Speakers at a Davis County Conservatives forum warned that recent bills would broaden public access to voter lists and flagged an $18.6 million appropriation to a Utah population database that, they said, contains detailed personal records. Attendees were urged to watch privacy amendments and contact legislators.

At a Davis County Conservatives forum, community members and a guest speaker, Ron Mortensen, raised privacy and data-governance concerns tied to several bills at the Utah Legislature and a related budget request.

Mortensen said bills now before the Legislature (he cited SB153 and SB194) would widen the information available on public voter lists and make it easier for private parties to obtain registers. "They sell that for $200 and anybody can buy that," Mortensen said, describing a public list that he said includes names, addresses and birth years and that he said is republished on third-party sites.

Mortensen also flagged language in a pending data-privacy amendment that he said could make previously public agency privacy reports into protected records, and he urged scrutiny of an $18,600,000 funding request he associated with a "Utah population database" that some materials on the forum handout indicated would contain driver license records, voter-registration records and health-claims data. "What the McKell's $18,600,000 is for is to overlay that with AI," Mortensen said, describing the appropriation as intended to enable analytics across multiple datasets.

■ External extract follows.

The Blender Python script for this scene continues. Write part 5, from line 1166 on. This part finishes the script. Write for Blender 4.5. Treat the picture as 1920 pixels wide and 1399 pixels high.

Representative Trevor Lee, who attended the forum, acknowledged the tension between election access and privacy. He said earlier versions of a privacy bill were designed to limit access and that recent federal and party pressure had changed how the Legislature is implementing those rules. Lee said legislators were negotiating how parties, clerks and the public receive voter data and urged constituents to contact clerks and committee members if they have concerns.

Speakers at the forum recommended specific next steps for citizens: (1) monitor committee calendars and appropriation language for privacy exceptions; (2) contact county clerks and legislators with concerns about public data and the scope of lists; and (3) request clarification from staff when an appropriation references a database that contains personally identifiable information.

The forum did not produce any formal action by an elected body. The comments recorded here reflect what was said at the meeting; claims about data holdings and the planned appropriation were reported by speakers and were not independently verified at the event. The forum host encouraged attendees to follow up with their representatives and with the lieutenant governor's office for official guidance on voter-data access.